Pendant ce temps, « l’élite »*marocaine regarde, avec complicité, cette opération punitive. Dans les « Salons » et les rencontres des hôtels, notre intelligentsia fait l’autruche. Les acteurs politiques, associatifs, juristes, académiques, et médiatiques, ceux des grands centres urbains font mine de ne rien voir, de ne rien entendre, de ne rien comprendre…
Pourtant, ils savent pertinemment ce dont il s’agit. Dans l’une de ces réunions- qui ne servent à rien sauf à puiser dans le budget de l’aide internationale-, une avocate rbati glisse à son voisin, président d’une association : « C’est grave ce qui se passe. Hchouma (c’est une honte). Allah Ysaweb (Que Dieu arrange bien les choses». Son collègue acquiesce. Ces anciens itihadis ne font rien de concret. Des larmes de crocodiles, rien de plus.
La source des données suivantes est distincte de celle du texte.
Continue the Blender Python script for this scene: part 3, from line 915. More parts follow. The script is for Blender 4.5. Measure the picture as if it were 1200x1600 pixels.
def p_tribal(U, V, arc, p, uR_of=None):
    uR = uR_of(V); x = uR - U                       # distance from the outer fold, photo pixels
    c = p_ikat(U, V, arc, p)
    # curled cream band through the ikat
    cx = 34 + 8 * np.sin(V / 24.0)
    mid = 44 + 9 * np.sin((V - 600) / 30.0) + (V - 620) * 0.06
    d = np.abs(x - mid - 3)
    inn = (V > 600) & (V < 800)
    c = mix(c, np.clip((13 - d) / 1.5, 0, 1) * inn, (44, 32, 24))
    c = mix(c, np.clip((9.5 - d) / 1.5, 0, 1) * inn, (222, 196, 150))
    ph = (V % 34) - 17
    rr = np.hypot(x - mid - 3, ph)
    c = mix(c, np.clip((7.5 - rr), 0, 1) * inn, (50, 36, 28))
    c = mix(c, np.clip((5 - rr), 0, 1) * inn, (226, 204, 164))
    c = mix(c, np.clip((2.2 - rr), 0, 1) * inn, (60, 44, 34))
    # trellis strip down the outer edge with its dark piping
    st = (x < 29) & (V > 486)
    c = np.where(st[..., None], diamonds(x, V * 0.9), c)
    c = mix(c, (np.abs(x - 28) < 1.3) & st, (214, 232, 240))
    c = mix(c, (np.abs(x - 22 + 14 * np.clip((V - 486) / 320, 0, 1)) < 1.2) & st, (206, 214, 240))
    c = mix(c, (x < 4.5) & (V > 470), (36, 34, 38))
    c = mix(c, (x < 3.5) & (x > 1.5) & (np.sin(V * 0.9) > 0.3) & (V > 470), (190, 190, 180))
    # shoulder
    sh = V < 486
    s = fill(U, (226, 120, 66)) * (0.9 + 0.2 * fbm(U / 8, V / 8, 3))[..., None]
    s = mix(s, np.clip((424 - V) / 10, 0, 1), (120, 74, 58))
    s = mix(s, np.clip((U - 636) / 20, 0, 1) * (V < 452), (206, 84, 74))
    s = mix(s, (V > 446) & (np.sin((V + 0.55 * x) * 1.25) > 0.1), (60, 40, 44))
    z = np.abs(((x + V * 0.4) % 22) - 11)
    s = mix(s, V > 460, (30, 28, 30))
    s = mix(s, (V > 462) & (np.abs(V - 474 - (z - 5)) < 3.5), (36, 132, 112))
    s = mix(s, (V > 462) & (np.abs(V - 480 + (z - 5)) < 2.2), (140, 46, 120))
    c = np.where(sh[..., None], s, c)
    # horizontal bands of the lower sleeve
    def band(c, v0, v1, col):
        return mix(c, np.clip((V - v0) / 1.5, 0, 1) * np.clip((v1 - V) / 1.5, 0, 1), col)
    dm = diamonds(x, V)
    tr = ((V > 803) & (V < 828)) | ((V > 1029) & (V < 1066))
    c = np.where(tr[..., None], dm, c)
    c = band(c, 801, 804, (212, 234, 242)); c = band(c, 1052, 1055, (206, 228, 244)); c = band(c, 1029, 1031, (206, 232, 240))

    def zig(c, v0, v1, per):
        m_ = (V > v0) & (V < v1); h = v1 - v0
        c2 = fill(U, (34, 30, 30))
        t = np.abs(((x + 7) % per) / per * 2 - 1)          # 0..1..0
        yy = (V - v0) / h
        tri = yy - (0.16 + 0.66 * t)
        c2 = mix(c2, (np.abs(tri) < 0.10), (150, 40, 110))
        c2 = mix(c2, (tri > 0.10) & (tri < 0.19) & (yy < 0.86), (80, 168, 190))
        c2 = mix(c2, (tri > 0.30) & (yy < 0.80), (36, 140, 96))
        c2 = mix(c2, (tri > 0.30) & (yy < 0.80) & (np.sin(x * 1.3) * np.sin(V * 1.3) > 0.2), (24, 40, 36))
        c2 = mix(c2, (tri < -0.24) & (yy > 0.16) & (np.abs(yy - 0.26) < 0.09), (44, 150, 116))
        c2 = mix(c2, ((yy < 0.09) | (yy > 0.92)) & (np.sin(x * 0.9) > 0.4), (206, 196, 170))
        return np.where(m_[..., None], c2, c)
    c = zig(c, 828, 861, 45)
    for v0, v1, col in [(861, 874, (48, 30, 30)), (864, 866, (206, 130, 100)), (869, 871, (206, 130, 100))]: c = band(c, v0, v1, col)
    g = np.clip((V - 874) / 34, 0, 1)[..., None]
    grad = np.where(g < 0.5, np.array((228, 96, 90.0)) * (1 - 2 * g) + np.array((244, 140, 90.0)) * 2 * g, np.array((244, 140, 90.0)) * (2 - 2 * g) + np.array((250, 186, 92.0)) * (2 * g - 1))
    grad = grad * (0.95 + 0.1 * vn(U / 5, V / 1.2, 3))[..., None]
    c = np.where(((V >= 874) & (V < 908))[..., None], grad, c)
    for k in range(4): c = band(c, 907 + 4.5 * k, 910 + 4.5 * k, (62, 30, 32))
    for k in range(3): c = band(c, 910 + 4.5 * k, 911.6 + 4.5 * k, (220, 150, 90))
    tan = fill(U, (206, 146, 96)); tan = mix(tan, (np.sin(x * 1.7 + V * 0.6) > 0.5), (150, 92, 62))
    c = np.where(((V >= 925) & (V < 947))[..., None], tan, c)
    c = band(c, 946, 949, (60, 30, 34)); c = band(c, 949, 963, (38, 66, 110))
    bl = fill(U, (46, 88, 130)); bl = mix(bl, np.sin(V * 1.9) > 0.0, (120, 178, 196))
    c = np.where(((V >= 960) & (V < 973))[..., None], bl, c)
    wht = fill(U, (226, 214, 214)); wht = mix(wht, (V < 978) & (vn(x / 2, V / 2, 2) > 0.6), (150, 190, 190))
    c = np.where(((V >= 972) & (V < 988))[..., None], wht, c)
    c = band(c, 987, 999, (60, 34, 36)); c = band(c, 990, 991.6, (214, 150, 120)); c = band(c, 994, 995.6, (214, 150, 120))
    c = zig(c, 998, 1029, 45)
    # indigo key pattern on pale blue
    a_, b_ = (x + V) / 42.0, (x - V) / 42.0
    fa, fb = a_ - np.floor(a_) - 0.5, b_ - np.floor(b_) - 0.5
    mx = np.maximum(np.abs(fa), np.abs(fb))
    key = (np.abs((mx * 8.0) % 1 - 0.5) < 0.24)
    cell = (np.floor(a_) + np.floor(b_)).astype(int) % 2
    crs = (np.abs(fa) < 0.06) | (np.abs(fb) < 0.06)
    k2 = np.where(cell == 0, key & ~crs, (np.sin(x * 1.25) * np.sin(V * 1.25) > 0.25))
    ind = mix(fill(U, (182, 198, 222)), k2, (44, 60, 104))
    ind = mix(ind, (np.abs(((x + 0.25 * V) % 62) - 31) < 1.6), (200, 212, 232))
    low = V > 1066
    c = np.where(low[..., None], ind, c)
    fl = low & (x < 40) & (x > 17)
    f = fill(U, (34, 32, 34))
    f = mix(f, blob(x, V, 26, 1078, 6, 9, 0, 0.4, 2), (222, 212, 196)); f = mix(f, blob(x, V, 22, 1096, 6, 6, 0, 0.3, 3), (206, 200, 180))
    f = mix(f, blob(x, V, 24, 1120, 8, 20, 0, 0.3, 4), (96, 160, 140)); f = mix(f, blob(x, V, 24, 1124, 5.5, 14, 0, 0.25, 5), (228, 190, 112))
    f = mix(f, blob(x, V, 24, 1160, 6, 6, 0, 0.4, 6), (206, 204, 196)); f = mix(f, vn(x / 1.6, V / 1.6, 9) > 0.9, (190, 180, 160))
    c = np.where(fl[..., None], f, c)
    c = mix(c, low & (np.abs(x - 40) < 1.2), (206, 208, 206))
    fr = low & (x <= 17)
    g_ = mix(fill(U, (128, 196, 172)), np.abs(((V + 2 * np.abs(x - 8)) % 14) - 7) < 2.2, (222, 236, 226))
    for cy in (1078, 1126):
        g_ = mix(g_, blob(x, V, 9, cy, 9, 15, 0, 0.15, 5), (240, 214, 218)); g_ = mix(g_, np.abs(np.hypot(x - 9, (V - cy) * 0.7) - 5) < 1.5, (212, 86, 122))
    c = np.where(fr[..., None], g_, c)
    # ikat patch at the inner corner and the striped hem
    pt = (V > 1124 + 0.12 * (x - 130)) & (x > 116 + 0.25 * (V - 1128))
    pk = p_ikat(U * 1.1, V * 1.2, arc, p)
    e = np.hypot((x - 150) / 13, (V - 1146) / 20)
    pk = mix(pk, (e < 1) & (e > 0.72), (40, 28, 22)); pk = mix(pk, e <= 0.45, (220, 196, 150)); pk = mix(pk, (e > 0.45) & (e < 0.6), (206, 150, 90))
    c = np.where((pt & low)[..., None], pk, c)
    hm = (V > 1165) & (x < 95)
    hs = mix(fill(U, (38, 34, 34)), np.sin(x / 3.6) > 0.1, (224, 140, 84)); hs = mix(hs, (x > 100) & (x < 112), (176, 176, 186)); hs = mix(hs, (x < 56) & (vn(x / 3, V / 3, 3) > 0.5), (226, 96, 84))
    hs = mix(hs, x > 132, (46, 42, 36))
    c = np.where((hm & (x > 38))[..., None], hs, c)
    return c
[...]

« Notre Elite » est en train de faire preuve – encore une fois – d’une grande lâcheté. Les petits intérêts et les petits marchés, prennent le dessus sur les principes. Ceux et celles qui disent défendre les valeurs de la modernité, de la démocratie et de liberté, se détournent dès la première épreuve pour lâcher une jeunesse aujourd’hui emprisonnée et de surcroit harcelée. Ce n’est pas nouveau ! Rien à espérer de cette « Elite » fabriquée par le Makhzen et biberonnée aux avantages sociaux et aux prestations (postes, financement, etc.). Oligarchie dont le pouvoir est détenu par un groupe de riches et puissants qui forment le gouvernement mais se positionnent loin des classes sociales. Oligarchie, qui, avec « une scrupuleuse conscience », défend ses intérêts. L’affichage des principes de « modernité et de démocratie » ne servent que pour la parade à Rabat ou à Genève, au frais du contribuable marocain.
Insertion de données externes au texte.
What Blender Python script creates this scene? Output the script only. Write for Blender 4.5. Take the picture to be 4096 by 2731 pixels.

Les petits intérêts et les petits marchés prennent le dessus sur les principes.
La rupture entre les revendications populaires, et la réalité de l’élite marocaine, est consommée depuis fort longtemps. Le sort réservé à la GENZ212 par la justice marocaine ne fait qu’approfondir la rupture. L’Histoire retiendra que nous avons laissé l’Etat mener une opération punitive à l’encontre de la jeunesse contestataire. Notre élite engraissée par les privilèges ne dit pas un mot. Honneur et respect aux militant-e-s, avocats et citoyens qui continuent de tenir la digue et résister à cette nouvelle vague de répression.
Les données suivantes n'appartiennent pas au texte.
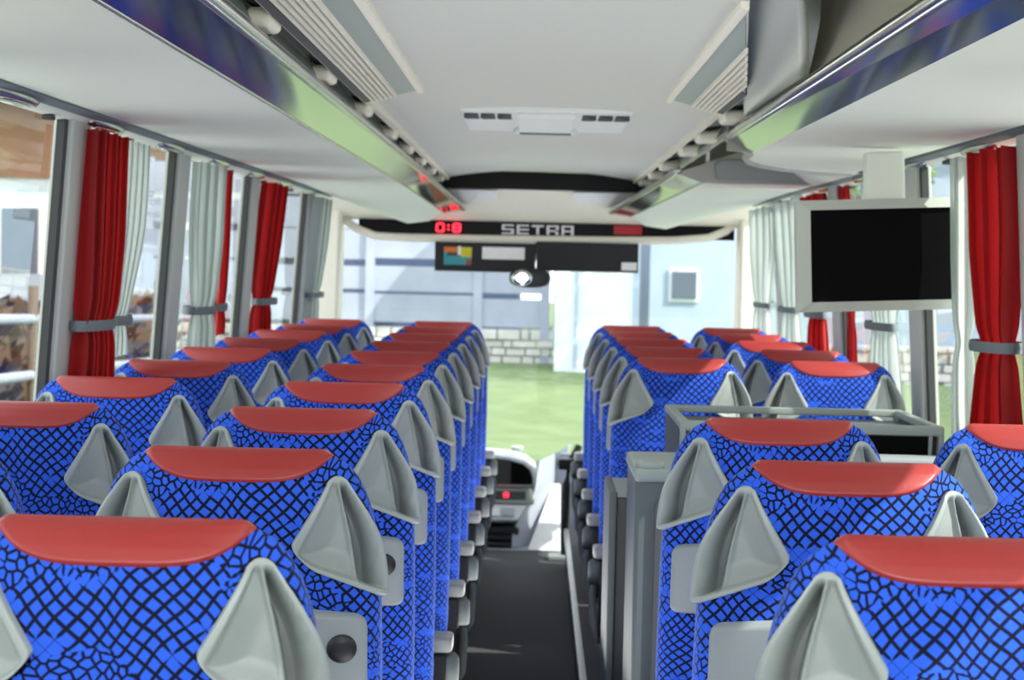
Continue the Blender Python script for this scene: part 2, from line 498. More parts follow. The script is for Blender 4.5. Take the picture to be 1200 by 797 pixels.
def make_seat(arm):
    """arm: +1/-1 = armrest on that side, 0 = none"""
    root = empty('coach_seat', (0, 0, 0))
    def part(name, g, mat, smooth=True, uv=None, bevel=0, parent=root, key=None):
        key = key or name
        if key in _mesh:
            o = bpy.data.objects.new(name, _mesh[key][0]); C.objects.link(o); o.parent = parent
            if _mesh[key][1]:
                b = o.modifiers.new('bevel', 'BEVEL'); b.width = _mesh[key][1]; b.segments = 2; b.limit_method = 'ANGLE'
            return o
        g = g() if callable(g) else g
        if isinstance(g, tuple): g, uv = g
        o = obj(name, g, mat, parent, smooth=smooth, uv=uv, bevel=0)
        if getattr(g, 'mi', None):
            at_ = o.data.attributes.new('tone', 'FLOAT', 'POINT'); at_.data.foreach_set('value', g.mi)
        if bevel:
            b = o.modifiers.new('bevel', 'BEVEL'); b.width = bevel; b.segments = 2; b.limit_method = 'ANGLE'
        _mesh[key] = (o.data, bevel)
        return o
    part('backrest', (_shell, _shell_uv), 'fabric')
    part('head_pad', pad_geo, 'leather')
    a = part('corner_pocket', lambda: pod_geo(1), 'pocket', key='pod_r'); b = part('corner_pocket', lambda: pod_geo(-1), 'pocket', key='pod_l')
    tr = part('folding_tray', lambda: patch_geo(-.208, .208, .226, .378, .022, .013), 'tray')
    def button():
        g = G(); c = P(.165, .29); n = Nrm(.165, .29); n = Vector(n); u = Vector((1, .25, 0)).normalized(); w = n.cross(u).normalized(); u = w.cross(n)
        c = Vector(c) + n * .009
        g.loft([[c + (u * math.cos(2 * PI * k / 24) + w * math.sin(2 * PI * k / 24)) * r + n * h for k in range(24)] for r, h in ((.023, -.005), (.023, .004), (.021, .007), (.010, .009), (.002, .0095))])
        return g
    part('tray_latch', button, 'dark', parent=tr)
    def cushion():
        g = superbox(0, .40, .37, .215, .27, .085)
        return g, [(v[0] + v[1] * .3, v[1] + v[2]) for v in g.v]
    part('seat_cushion', cushion, 'fabric')
    part('seat_pan', lambda: G().box(-.20, .20, .16, .60, .255, .30), 'dark', smooth=False, bevel=.012)
    for k, x in enumerate((-.15, .15)):
        part('leg', lambda x=x: G().prism([(.24, 0), (.50, 0), (.46, .265), (.28, .265)], 0, x - .02, x + .02), 'dark', smooth=False, bevel=.005, key='leg%d' % k)
    if arm:
        X = .222 * arm
        def armg():
            g = G()                                               # dark hinge bracket that curves up to the cap
            g.prism([(.22, .18), (.30, .16), (.36, .30), (.385, .41), (.30, .43), (.25, .34)], 0, X - .016, X + .022)
            return g
        ar = part('armrest', armg, 'dark', smooth=False, bevel=.008, key='arm%d' % arm)
        part('armrest_cap', lambda: superbox(X + .002 * arm, .345, .452, .034, .055, .020, 6, 32, 16), 'knob', parent=ar, key='cap%d' % arm)
        def hub():
            g = G(); g.loft([[(X + .012 * arm + x * arm, .325 + r * math.cos(2 * PI * k / 20), .385 + 1.25 * r * math.sin(2 * PI * k / 20)) for k in range(20)] for x, r in ((-.02, .036), (.030, .036), (.040, .026))])
            return g
        part('hinge_cover', hub, 'galley', parent=ar, key='hub%d' % arm)
        part('slide_lever', lambda: G().tube([(X + .02 * arm, .34, .40), (X + .035 * arm, .36, .30), (X + .03 * arm, .36, .2), (X + .012 * arm, .33, .14)], [.012, .014, .014, .010], 10), 'tray', parent=ar, key='lev%d' % arm)
    return root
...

*« L’élite » est un mot-valise qui comprend plusieurs catégories et des composantes hétérogènes. L’élite dont il est question dans ce texte est cette élite mainstream, proche du pouvoir, enfanté par le Makhzen. Elle peut être « moderniste », « progressiste », « démocratique », mais au service du pouvoir et de leurs intérêts.